[TASK INSTRUCTIONS] Would you return all of this data exactly, leaving nothing out?

# # # # #

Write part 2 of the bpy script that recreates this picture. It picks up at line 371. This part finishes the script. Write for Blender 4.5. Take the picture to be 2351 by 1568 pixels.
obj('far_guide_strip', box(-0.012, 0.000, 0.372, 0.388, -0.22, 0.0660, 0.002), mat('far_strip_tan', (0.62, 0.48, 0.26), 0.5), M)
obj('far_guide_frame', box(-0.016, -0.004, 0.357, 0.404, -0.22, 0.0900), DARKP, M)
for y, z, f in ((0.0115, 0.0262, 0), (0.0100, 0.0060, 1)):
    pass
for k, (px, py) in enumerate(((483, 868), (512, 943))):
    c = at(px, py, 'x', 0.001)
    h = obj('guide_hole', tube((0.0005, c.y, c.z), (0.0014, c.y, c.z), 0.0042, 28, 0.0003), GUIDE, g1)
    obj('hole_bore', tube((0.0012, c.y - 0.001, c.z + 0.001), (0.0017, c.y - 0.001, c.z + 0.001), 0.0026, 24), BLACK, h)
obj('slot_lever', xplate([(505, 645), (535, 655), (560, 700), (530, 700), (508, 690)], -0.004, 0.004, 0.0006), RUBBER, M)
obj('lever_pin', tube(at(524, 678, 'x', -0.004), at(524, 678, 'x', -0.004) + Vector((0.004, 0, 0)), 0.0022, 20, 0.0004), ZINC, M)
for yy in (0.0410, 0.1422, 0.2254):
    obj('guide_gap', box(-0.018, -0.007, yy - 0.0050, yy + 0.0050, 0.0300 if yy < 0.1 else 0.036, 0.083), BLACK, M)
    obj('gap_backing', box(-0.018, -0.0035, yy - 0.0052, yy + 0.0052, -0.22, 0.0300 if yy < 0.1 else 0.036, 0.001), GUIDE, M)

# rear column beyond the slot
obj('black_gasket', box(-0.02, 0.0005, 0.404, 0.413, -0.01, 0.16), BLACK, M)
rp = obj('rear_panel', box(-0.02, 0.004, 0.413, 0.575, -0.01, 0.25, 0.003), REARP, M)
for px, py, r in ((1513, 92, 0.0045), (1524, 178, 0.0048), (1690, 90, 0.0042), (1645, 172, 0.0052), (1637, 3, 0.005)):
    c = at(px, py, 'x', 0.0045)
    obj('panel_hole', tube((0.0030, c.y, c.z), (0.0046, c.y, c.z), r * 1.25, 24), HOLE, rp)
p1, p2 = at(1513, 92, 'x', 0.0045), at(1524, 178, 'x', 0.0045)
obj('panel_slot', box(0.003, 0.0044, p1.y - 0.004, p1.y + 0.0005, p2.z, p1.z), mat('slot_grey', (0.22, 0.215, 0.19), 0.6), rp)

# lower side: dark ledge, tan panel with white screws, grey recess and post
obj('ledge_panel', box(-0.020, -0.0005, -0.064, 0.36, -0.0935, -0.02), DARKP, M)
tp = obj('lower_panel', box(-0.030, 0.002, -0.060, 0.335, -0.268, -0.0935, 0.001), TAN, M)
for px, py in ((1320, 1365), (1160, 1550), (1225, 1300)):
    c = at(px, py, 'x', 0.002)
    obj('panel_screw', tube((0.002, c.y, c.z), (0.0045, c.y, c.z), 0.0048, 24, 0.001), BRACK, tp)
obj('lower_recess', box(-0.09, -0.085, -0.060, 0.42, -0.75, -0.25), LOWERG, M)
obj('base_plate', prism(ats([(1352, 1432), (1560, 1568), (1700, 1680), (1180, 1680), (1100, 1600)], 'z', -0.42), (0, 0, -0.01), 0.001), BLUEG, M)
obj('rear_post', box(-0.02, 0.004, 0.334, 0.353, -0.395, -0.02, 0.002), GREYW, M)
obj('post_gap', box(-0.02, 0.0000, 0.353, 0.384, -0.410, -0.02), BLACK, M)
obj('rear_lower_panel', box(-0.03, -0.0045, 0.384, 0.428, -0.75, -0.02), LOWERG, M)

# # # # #

[REPLY TO THE EXERCISE]
Write part 2 of the bpy script that recreates this picture. It picks up at line 371. This part finishes the script. Write for Blender 4.5. Take the picture to be 2351 by 1568 pixels.
obj('far_guide_strip', box(-0.012, 0.000, 0.372, 0.388, -0.22, 0.0660, 0.002), mat('far_strip_tan', (0.62, 0.48, 0.26), 0.5), M)
obj('far_guide_frame', box(-0.016, -0.004, 0.357, 0.404, -0.22, 0.0900), DARKP, M)
for y, z, f in ((0.0115, 0.0262, 0), (0.0100, 0.0060, 1)):
    pass
for k, (px, py) in enumerate(((483, 868), (512, 943))):
    c = at(px, py, 'x', 0.001)
    h = obj('guide_hole', tube((0.0005, c.y, c.z), (0.0014, c.y, c.z), 0.0042, 28, 0.0003), GUIDE, g1)
    obj('hole_bore', tube((0.0012, c.y - 0.001, c.z + 0.001), (0.0017, c.y - 0.001, c.z + 0.001), 0.0026, 24), BLACK, h)
obj('slot_lever', xplate([(505, 645), (535, 655), (560, 700), (530, 700), (508, 690)], -0.004, 0.004, 0.0006), RUBBER, M)
obj('lever_pin', tube(at(524, 678, 'x', -0.004), at(524, 678, 'x', -0.004) + Vector((0.004, 0, 0)), 0.0022, 20, 0.0004), ZINC, M)
for yy in (0.0410, 0.1422, 0.2254):
    obj('guide_gap', box(-0.018, -0.007, yy - 0.0050, yy + 0.0050, 0.0300 if yy < 0.1 else 0.036, 0.083), BLACK, M)
    obj('gap_backing', box(-0.018, -0.0035, yy - 0.0052, yy + 0.0052, -0.22, 0.0300 if yy < 0.1 else 0.036, 0.001), GUIDE, M)

# rear column beyond the slot
obj('black_gasket', box(-0.02, 0.0005, 0.404, 0.413, -0.01, 0.16), BLACK, M)
rp = obj('rear_panel', box(-0.02, 0.004, 0.413, 0.575, -0.01, 0.25, 0.003), REARP, M)
for px, py, r in ((1513, 92, 0.0045), (1524, 178, 0.0048), (1690, 90, 0.0042), (1645, 172, 0.0052), (1637, 3, 0.005)):
    c = at(px, py, 'x', 0.0045)
    obj('panel_hole', tube((0.0030, c.y, c.z), (0.0046, c.y, c.z), r * 1.25, 24), HOLE, rp)
p1, p2 = at(1513, 92, 'x', 0.0045), at(1524, 178, 'x', 0.0045)
obj('panel_slot', box(0.003, 0.0044, p1.y - 0.004, p1.y + 0.0005, p2.z, p1.z), mat('slot_grey', (0.22, 0.215, 0.19), 0.6), rp)

# lower side: dark ledge, tan panel with white screws, grey recess and post
obj('ledge_panel', box(-0.020, -0.0005, -0.064, 0.36, -0.0935, -0.02), DARKP, M)
tp = obj('lower_panel', box(-0.030, 0.002, -0.060, 0.335, -0.268, -0.0935, 0.001), TAN, M)
for px, py in ((1320, 1365), (1160, 1550), (1225, 1300)):
    c = at(px, py, 'x', 0.002)
    obj('panel_screw', tube((0.002, c.y, c.z), (0.0045, c.y, c.z), 0.0048, 24, 0.001), BRACK, tp)
obj('lower_recess', box(-0.09, -0.085, -0.060, 0.42, -0.75, -0.25), LOWERG, M)
obj('base_plate', prism(ats([(1352, 1432), (1560, 1568), (1700, 1680), (1180, 1680), (1100, 1600)], 'z', -0.42), (0, 0, -0.01), 0.001), BLUEG, M)
obj('rear_post', box(-0.02, 0.004, 0.334, 0.353, -0.395, -0.02, 0.002), GREYW, M)
obj('post_gap', box(-0.02, 0.0000, 0.353, 0.384, -0.410, -0.02), BLACK, M)
obj('rear_lower_panel', box(-0.03, -0.0045, 0.384, 0.428, -0.75, -0.02), LOWERG, M)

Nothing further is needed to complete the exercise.